Aim
Copy out precisely the lines beginning at the line that contains "by 818 pixels." and ending at the line that contains "scatter('undergrowth', np.column_stack([B, bz", including both.

╭─ Records provided

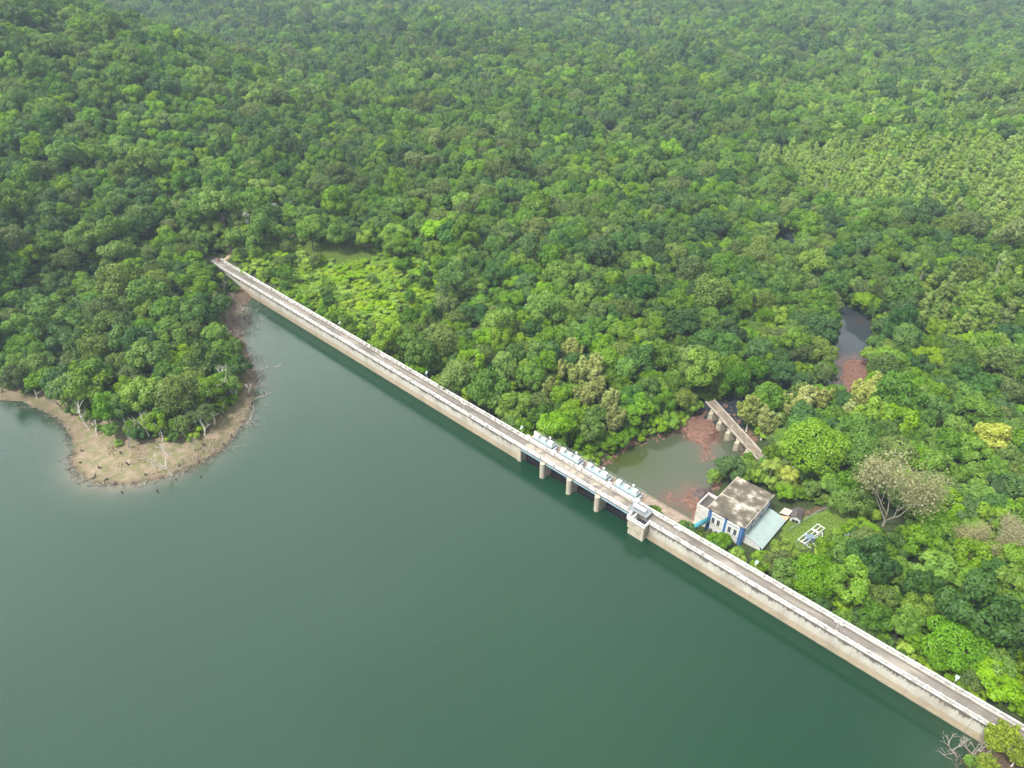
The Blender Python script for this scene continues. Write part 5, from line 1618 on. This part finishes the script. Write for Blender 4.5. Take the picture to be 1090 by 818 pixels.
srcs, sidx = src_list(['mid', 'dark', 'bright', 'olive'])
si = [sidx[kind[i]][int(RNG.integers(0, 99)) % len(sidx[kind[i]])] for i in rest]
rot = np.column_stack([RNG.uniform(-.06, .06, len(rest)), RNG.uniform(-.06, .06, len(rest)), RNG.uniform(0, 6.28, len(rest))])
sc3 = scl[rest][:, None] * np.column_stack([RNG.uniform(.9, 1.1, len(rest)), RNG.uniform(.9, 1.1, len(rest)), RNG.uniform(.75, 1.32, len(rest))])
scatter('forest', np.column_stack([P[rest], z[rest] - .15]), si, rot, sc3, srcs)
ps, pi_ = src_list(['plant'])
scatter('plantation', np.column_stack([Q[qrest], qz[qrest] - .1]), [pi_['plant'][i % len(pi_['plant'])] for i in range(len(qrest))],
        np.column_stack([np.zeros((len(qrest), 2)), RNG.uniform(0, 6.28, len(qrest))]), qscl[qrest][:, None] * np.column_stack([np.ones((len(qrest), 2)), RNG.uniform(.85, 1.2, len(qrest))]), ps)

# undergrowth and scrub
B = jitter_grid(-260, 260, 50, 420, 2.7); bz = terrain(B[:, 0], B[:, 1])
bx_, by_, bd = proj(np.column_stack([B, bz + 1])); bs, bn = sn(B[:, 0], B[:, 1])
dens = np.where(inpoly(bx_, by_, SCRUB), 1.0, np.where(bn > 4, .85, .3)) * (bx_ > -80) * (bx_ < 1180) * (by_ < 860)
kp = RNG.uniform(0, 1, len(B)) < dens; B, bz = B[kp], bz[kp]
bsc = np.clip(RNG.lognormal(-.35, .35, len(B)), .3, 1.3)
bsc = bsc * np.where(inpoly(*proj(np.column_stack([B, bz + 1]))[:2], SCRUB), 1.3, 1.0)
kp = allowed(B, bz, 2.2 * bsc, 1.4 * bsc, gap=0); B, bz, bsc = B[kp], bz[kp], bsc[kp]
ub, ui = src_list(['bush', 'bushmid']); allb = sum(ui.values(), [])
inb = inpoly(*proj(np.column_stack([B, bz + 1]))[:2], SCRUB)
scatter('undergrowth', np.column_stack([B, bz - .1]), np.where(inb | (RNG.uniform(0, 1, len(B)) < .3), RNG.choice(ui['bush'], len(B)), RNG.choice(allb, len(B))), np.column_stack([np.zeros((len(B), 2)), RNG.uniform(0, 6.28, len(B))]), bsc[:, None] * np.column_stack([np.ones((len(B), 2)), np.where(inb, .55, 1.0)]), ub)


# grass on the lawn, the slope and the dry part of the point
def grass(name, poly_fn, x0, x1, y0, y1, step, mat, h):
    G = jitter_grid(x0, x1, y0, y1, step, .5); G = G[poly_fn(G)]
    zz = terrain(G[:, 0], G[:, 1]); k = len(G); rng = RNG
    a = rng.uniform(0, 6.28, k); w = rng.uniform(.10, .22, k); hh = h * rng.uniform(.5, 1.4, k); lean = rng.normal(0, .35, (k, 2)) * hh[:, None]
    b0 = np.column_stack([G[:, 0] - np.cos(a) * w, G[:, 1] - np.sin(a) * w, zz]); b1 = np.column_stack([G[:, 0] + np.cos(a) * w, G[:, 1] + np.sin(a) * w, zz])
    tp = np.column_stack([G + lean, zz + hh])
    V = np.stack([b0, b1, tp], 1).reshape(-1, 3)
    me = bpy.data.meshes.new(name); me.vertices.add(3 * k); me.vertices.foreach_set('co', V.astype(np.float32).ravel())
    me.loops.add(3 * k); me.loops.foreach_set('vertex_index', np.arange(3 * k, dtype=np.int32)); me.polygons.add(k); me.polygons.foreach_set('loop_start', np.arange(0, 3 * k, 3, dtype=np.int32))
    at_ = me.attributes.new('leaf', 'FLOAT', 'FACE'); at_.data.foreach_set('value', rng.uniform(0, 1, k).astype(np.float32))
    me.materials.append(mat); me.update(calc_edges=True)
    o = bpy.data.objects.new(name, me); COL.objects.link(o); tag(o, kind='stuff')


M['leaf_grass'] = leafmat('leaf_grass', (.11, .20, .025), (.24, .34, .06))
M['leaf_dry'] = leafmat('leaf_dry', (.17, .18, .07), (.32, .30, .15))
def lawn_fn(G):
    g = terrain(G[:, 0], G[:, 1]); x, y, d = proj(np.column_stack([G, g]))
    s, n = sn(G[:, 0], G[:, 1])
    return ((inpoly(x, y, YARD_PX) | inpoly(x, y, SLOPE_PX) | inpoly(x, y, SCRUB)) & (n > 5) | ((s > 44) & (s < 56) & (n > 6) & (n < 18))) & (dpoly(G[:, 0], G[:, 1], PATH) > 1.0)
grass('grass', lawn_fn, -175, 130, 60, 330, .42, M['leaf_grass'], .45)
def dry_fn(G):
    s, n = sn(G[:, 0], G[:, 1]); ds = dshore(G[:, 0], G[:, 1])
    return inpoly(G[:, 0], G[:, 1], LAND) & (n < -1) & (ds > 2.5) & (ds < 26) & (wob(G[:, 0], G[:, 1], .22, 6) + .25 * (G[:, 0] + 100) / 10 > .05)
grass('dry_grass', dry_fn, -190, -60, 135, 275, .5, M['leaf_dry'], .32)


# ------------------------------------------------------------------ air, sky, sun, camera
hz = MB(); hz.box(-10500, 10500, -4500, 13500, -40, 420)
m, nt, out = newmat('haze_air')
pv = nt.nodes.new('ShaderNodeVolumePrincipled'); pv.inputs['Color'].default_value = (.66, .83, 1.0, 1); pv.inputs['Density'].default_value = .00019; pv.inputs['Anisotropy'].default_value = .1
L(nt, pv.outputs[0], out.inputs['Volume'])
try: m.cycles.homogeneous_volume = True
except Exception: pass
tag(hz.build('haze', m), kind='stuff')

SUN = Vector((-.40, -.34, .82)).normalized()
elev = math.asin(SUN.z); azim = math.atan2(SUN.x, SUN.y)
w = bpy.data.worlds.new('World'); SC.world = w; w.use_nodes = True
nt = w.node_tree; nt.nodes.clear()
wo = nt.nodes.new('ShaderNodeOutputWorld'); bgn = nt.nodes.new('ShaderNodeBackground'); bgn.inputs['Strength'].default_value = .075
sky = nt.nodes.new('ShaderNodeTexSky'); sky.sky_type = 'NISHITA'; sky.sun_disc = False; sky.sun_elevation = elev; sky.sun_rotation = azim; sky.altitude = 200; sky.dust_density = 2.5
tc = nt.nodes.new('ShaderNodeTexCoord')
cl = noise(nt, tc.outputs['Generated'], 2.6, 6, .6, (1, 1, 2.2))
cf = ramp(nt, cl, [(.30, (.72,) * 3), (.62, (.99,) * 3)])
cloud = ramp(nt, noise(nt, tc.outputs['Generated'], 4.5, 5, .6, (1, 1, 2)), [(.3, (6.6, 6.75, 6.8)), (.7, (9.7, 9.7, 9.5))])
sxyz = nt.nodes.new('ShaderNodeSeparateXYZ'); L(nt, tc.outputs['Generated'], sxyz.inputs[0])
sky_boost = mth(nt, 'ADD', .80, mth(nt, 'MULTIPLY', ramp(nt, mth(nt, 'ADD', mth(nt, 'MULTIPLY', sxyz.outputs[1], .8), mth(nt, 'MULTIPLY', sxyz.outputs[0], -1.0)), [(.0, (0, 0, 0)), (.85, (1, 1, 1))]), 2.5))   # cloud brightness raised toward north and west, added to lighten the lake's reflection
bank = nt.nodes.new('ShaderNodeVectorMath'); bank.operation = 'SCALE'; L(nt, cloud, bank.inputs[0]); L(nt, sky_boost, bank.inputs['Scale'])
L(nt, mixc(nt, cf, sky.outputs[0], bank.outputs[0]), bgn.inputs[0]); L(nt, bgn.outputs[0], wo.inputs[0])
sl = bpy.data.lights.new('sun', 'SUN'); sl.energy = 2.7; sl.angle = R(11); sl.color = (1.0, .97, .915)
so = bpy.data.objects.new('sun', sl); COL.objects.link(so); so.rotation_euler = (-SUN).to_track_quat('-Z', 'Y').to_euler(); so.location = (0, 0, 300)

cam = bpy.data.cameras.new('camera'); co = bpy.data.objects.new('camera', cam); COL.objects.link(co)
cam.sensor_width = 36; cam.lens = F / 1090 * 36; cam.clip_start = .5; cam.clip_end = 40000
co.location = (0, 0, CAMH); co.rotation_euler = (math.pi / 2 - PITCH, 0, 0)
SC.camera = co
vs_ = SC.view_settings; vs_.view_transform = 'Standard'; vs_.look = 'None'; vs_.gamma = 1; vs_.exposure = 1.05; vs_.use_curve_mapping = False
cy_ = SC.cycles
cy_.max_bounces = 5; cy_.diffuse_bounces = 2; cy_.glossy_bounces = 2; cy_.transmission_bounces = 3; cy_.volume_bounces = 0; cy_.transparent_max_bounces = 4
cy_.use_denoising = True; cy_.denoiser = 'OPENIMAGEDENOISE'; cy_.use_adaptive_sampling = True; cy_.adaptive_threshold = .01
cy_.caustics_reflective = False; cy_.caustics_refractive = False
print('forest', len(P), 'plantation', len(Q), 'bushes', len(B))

╰─
╭─ Records provided

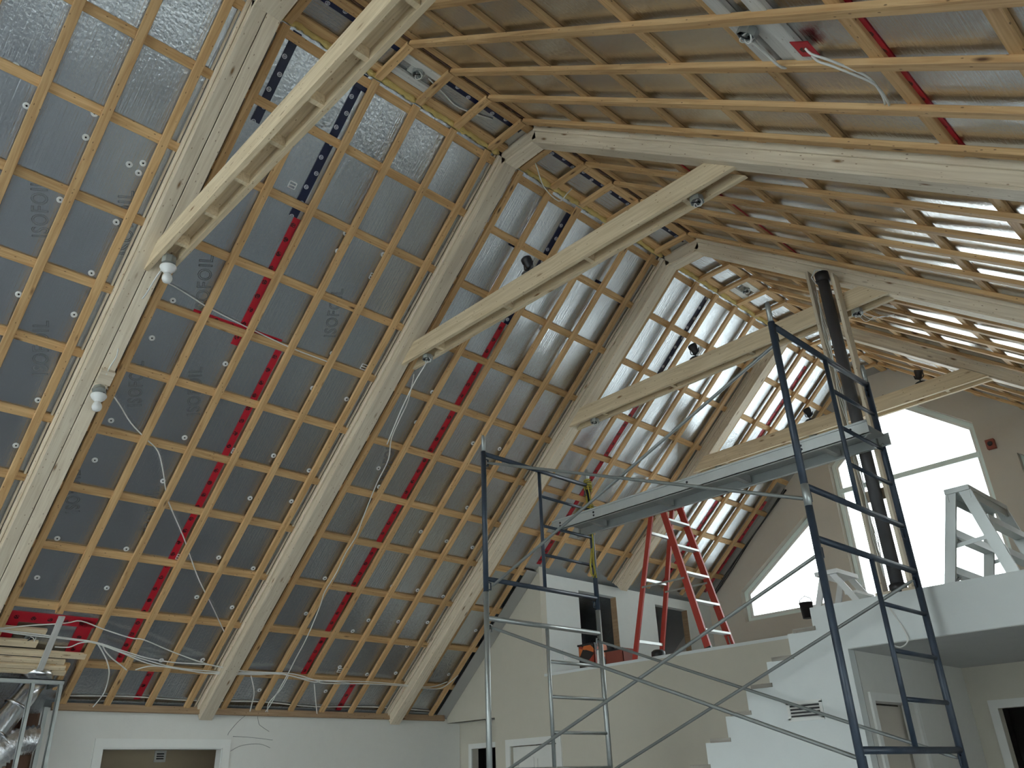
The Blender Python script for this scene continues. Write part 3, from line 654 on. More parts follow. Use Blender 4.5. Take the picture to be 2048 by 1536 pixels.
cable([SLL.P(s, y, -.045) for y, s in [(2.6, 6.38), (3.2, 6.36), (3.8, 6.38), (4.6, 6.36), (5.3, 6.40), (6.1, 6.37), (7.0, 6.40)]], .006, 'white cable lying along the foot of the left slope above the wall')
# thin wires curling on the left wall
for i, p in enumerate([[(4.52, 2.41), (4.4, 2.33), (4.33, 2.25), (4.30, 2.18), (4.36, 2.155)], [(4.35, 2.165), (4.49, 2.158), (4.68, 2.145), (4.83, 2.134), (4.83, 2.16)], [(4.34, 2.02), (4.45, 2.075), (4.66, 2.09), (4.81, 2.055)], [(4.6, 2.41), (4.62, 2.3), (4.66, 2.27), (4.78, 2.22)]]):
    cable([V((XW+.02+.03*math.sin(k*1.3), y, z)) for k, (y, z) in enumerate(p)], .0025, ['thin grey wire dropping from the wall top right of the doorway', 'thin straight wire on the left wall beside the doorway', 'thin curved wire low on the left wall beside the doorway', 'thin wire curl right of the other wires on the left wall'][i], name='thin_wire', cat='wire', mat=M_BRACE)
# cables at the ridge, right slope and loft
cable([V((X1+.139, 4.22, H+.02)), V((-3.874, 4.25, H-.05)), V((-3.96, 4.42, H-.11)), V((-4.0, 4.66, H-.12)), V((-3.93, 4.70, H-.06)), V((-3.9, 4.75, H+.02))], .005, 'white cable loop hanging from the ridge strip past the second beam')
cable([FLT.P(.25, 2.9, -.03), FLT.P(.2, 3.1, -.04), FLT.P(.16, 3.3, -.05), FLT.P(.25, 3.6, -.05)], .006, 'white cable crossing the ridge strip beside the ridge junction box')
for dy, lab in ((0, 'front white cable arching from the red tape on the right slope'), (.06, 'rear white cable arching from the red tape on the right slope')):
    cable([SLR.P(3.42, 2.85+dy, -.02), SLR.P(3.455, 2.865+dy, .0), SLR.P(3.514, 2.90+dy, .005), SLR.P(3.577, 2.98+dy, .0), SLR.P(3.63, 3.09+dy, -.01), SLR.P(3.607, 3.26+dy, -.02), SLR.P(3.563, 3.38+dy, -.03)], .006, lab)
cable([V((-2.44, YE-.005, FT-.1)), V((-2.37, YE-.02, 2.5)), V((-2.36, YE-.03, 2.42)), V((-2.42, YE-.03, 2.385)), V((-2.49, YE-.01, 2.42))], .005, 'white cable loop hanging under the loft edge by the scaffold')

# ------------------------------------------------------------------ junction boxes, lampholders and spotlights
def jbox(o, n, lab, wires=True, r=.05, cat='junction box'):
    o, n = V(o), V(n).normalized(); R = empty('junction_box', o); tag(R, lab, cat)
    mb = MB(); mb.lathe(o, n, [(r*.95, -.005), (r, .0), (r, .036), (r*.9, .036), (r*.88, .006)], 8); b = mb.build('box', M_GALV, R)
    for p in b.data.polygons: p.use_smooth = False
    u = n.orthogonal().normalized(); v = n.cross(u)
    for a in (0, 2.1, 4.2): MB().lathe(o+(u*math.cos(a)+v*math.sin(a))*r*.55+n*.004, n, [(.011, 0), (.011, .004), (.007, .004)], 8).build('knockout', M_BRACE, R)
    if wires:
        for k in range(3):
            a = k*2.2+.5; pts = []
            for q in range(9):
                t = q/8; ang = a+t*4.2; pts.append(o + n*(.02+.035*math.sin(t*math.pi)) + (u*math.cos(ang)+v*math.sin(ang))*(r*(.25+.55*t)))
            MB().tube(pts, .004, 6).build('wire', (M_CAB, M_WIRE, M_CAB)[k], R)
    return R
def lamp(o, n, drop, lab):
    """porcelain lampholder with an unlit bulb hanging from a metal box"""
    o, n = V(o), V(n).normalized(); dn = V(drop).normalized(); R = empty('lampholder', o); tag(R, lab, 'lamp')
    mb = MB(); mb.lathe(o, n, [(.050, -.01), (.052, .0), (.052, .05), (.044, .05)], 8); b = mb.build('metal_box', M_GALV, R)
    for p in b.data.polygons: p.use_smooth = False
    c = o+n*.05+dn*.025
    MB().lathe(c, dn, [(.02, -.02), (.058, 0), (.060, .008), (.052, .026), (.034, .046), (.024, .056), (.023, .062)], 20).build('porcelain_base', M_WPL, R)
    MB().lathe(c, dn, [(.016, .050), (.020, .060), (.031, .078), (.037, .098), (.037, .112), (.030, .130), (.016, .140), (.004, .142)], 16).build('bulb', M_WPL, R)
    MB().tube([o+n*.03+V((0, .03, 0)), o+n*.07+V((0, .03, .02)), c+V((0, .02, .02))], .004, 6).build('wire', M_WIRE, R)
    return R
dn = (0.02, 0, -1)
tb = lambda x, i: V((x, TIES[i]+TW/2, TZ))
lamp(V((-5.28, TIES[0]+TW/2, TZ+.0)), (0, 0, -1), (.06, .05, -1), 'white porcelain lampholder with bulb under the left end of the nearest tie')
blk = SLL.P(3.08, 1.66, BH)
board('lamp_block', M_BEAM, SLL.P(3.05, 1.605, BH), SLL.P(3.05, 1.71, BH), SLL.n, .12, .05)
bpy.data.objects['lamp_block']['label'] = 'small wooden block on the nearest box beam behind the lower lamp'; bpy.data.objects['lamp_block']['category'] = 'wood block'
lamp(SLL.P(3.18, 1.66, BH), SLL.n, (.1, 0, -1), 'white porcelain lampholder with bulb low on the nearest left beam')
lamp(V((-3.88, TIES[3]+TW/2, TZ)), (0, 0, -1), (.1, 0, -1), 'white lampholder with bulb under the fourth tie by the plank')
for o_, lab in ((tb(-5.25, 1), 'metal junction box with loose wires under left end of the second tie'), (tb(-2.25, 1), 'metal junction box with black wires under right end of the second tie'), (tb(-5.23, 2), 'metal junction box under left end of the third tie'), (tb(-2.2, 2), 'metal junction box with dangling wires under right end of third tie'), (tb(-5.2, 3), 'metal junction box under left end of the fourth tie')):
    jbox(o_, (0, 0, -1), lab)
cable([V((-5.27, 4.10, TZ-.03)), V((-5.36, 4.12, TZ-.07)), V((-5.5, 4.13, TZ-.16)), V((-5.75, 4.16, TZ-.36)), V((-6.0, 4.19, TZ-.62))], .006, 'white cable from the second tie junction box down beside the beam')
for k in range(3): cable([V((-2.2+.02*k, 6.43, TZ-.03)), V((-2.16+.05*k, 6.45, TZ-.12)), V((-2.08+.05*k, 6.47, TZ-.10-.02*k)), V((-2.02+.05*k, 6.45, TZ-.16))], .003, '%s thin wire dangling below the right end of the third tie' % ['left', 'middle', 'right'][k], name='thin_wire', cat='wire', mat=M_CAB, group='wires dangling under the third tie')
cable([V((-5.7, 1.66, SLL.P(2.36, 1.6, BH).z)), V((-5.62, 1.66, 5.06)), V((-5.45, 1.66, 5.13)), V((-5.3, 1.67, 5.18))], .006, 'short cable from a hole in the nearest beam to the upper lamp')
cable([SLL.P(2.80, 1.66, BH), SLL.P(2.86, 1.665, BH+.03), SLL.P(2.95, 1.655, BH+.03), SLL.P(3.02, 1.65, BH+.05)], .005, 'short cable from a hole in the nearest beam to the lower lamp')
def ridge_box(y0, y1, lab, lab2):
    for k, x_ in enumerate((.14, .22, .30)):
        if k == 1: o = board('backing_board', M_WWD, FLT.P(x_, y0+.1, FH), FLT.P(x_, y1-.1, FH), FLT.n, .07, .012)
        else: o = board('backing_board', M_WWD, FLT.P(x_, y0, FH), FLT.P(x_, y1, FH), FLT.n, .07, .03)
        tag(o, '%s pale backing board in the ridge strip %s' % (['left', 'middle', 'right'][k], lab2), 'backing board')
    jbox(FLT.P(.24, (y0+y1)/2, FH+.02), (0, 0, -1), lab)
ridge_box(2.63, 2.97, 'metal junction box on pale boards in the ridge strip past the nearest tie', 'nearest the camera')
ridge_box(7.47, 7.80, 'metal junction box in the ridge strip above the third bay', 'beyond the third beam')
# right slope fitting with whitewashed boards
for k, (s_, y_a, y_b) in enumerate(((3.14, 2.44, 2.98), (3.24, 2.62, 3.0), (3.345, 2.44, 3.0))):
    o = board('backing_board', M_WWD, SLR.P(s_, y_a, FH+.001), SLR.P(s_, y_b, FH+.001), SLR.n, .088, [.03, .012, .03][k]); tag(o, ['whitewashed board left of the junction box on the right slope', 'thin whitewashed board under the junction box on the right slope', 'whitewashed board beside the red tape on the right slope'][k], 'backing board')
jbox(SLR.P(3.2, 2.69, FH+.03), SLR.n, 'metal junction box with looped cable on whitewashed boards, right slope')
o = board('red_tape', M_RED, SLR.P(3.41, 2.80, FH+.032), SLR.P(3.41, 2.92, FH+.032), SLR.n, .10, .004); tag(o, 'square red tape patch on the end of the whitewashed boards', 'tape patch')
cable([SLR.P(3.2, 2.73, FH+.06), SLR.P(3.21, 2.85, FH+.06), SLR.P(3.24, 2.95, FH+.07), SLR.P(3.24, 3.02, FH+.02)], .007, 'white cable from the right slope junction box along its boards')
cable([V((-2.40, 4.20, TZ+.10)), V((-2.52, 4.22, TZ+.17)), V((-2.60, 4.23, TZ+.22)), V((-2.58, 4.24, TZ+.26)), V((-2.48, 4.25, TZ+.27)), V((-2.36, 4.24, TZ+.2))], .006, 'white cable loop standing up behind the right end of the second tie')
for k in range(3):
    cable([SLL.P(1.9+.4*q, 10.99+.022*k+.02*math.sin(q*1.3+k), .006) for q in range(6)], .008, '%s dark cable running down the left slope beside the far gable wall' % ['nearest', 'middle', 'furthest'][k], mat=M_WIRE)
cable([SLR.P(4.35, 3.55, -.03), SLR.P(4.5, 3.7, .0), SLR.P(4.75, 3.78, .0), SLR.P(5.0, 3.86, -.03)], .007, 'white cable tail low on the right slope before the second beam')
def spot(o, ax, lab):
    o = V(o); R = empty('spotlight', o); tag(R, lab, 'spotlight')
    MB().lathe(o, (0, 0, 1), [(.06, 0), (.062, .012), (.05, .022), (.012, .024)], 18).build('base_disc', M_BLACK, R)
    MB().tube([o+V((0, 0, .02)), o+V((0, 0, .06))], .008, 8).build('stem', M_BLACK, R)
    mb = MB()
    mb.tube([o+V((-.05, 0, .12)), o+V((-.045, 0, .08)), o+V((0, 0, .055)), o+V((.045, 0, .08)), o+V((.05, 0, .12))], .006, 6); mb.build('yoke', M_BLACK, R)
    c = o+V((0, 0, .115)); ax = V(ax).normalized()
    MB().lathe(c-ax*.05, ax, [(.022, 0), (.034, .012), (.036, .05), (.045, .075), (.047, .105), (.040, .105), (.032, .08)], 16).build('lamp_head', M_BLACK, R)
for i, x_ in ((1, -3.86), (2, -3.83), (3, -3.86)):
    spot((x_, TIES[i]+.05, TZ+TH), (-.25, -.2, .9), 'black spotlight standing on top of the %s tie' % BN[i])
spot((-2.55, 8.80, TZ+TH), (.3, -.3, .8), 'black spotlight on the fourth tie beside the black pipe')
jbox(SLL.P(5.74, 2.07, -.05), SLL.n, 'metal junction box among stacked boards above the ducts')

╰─

Worked solution
The Blender Python script for this scene continues. Write part 5, from line 1618 on. This part finishes the script. Write for Blender 4.5. Take the picture to be 1090 by 818 pixels.
srcs, sidx = src_list(['mid', 'dark', 'bright', 'olive'])
si = [sidx[kind[i]][int(RNG.integers(0, 99)) % len(sidx[kind[i]])] for i in rest]
rot = np.column_stack([RNG.uniform(-.06, .06, len(rest)), RNG.uniform(-.06, .06, len(rest)), RNG.uniform(0, 6.28, len(rest))])
sc3 = scl[rest][:, None] * np.column_stack([RNG.uniform(.9, 1.1, len(rest)), RNG.uniform(.9, 1.1, len(rest)), RNG.uniform(.75, 1.32, len(rest))])
scatter('forest', np.column_stack([P[rest], z[rest] - .15]), si, rot, sc3, srcs)
ps, pi_ = src_list(['plant'])
scatter('plantation', np.column_stack([Q[qrest], qz[qrest] - .1]), [pi_['plant'][i % len(pi_['plant'])] for i in range(len(qrest))],
        np.column_stack([np.zeros((len(qrest), 2)), RNG.uniform(0, 6.28, len(qrest))]), qscl[qrest][:, None] * np.column_stack([np.ones((len(qrest), 2)), RNG.uniform(.85, 1.2, len(qrest))]), ps)

# undergrowth and scrub
B = jitter_grid(-260, 260, 50, 420, 2.7); bz = terrain(B[:, 0], B[:, 1])
bx_, by_, bd = proj(np.column_stack([B, bz + 1])); bs, bn = sn(B[:, 0], B[:, 1])
dens = np.where(inpoly(bx_, by_, SCRUB), 1.0, np.where(bn > 4, .85, .3)) * (bx_ > -80) * (bx_ < 1180) * (by_ < 860)
kp = RNG.uniform(0, 1, len(B)) < dens; B, bz = B[kp], bz[kp]
bsc = np.clip(RNG.lognormal(-.35, .35, len(B)), .3, 1.3)
bsc = bsc * np.where(inpoly(*proj(np.column_stack([B, bz + 1]))[:2], SCRUB), 1.3, 1.0)
kp = allowed(B, bz, 2.2 * bsc, 1.4 * bsc, gap=0); B, bz, bsc = B[kp], bz[kp], bsc[kp]
ub, ui = src_list(['bush', 'bushmid']); allb = sum(ui.values(), [])
inb = inpoly(*proj(np.column_stack([B, bz + 1]))[:2], SCRUB)
scatter('undergrowth', np.column_stack([B, bz - .1]), np.where(inb | (RNG.uniform(0, 1, len(B)) < .3), RNG.choice(ui['bush'], len(B)), RNG.choice(allb, len(B))), np.column_stack([np.zeros((len(B), 2)), RNG.uniform(0, 6.28, len(B))]), bsc[:, None] * np.column_stack([np.ones((len(B), 2)), np.where(inb, .55, 1.0)]), ub)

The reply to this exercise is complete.